EXERCISE OBJECTIVE — Only the lines from the first one through the line with "col = sc.collection" should be printed, exactly as they appear.

MATERIAL —

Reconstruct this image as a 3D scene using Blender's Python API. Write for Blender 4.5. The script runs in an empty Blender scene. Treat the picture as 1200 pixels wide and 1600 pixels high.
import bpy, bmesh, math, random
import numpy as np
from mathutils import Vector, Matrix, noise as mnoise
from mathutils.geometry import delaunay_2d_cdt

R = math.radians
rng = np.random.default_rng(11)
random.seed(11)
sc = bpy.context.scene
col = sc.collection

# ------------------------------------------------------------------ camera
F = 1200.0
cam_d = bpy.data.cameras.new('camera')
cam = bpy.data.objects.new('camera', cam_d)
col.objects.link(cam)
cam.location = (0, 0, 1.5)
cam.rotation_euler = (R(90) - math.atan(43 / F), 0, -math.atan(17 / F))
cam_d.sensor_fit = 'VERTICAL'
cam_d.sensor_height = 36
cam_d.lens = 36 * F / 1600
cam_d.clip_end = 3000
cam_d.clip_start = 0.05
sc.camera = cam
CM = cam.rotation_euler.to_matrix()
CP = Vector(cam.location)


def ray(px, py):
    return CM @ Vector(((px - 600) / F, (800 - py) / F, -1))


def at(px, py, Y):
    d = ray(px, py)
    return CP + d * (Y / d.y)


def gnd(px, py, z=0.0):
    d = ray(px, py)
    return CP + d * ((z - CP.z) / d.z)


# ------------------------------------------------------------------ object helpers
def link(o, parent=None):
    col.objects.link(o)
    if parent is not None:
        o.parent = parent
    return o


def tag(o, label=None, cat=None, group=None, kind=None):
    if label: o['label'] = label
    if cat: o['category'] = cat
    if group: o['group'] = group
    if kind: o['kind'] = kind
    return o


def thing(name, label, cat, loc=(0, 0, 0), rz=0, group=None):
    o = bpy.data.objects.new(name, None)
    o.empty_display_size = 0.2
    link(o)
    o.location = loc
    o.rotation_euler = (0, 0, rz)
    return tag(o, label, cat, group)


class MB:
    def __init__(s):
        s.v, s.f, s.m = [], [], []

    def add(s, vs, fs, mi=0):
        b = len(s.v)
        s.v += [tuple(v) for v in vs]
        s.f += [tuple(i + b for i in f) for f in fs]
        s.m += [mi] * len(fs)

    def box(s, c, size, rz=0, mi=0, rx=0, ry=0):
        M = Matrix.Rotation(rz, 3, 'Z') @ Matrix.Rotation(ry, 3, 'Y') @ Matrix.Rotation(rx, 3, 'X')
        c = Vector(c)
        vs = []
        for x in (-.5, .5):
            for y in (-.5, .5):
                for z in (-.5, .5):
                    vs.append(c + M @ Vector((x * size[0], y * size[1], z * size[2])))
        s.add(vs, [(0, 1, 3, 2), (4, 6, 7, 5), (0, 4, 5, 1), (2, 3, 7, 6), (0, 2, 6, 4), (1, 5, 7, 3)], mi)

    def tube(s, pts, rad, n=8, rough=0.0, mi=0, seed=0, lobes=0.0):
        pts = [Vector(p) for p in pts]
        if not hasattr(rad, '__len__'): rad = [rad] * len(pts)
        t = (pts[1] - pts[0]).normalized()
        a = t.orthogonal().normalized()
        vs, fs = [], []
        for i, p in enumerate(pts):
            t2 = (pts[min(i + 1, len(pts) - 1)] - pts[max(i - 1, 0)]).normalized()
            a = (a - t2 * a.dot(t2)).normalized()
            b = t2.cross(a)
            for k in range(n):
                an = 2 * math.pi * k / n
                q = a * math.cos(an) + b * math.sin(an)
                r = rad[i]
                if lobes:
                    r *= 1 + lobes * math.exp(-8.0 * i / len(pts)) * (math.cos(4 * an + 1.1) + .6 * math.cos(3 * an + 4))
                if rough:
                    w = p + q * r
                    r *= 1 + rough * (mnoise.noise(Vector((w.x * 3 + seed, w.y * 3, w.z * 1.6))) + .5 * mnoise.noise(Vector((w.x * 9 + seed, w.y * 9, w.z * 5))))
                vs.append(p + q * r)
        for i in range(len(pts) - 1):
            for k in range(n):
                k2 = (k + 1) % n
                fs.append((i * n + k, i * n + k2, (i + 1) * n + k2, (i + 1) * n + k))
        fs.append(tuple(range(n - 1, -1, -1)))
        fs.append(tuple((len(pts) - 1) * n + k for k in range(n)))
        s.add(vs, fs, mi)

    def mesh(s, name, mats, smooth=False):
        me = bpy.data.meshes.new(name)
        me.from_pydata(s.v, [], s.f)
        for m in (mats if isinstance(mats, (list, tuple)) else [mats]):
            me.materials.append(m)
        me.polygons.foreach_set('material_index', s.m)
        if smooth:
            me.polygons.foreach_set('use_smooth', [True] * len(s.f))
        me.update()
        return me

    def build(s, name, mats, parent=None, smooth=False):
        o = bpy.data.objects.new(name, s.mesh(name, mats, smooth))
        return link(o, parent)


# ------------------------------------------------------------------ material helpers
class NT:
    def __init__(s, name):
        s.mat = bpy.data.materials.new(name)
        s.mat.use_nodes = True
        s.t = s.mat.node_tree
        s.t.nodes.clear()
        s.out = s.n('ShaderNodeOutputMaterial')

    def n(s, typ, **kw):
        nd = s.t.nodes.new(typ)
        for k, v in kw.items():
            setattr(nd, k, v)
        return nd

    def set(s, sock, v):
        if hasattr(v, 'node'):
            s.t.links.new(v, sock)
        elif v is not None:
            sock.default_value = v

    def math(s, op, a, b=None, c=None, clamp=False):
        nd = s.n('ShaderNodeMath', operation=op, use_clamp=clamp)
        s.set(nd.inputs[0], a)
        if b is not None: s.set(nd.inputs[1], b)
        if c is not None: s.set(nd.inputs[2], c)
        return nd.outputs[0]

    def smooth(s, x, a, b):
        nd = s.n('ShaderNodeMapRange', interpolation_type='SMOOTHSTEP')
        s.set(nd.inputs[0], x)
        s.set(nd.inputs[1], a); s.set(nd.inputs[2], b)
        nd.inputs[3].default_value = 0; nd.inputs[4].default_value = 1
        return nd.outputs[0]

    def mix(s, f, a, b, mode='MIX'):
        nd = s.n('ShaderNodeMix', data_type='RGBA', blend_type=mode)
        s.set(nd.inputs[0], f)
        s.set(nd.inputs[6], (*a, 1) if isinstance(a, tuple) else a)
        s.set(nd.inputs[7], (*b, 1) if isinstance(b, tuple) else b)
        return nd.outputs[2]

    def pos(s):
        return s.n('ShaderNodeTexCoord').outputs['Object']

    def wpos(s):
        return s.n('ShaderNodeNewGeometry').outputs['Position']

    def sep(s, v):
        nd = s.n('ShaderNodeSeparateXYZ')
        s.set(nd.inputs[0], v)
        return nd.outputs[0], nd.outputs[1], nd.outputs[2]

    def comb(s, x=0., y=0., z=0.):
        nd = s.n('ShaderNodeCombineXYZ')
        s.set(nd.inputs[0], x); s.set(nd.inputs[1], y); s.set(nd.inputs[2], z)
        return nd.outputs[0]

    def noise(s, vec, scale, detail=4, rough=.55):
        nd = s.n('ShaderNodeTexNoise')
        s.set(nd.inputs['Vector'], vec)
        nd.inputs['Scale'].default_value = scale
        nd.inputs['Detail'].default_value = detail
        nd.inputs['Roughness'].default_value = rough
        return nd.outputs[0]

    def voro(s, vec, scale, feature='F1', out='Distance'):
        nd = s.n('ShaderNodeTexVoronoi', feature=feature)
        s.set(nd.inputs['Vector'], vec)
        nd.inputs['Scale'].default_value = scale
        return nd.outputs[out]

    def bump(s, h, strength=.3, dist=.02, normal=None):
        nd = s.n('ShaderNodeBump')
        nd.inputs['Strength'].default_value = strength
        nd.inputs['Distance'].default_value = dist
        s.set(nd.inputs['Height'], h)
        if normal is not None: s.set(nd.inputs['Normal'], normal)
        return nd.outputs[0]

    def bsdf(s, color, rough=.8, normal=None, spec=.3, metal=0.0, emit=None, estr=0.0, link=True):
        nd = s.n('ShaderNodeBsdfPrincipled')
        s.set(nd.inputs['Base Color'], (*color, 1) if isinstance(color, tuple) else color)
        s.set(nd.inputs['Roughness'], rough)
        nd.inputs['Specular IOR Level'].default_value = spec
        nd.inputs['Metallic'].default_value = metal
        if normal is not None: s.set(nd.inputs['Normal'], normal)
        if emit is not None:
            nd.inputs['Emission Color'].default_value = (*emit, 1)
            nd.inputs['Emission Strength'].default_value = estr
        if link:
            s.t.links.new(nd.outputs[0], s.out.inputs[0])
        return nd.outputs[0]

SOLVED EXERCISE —
Reconstruct this image as a 3D scene using Blender's Python API. Write for Blender 4.5. The script runs in an empty Blender scene. Treat the picture as 1200 pixels wide and 1600 pixels high.
import bpy, bmesh, math, random
import numpy as np
from mathutils import Vector, Matrix, noise as mnoise
from mathutils.geometry import delaunay_2d_cdt

R = math.radians
rng = np.random.default_rng(11)
random.seed(11)
sc = bpy.context.scene
col = sc.collection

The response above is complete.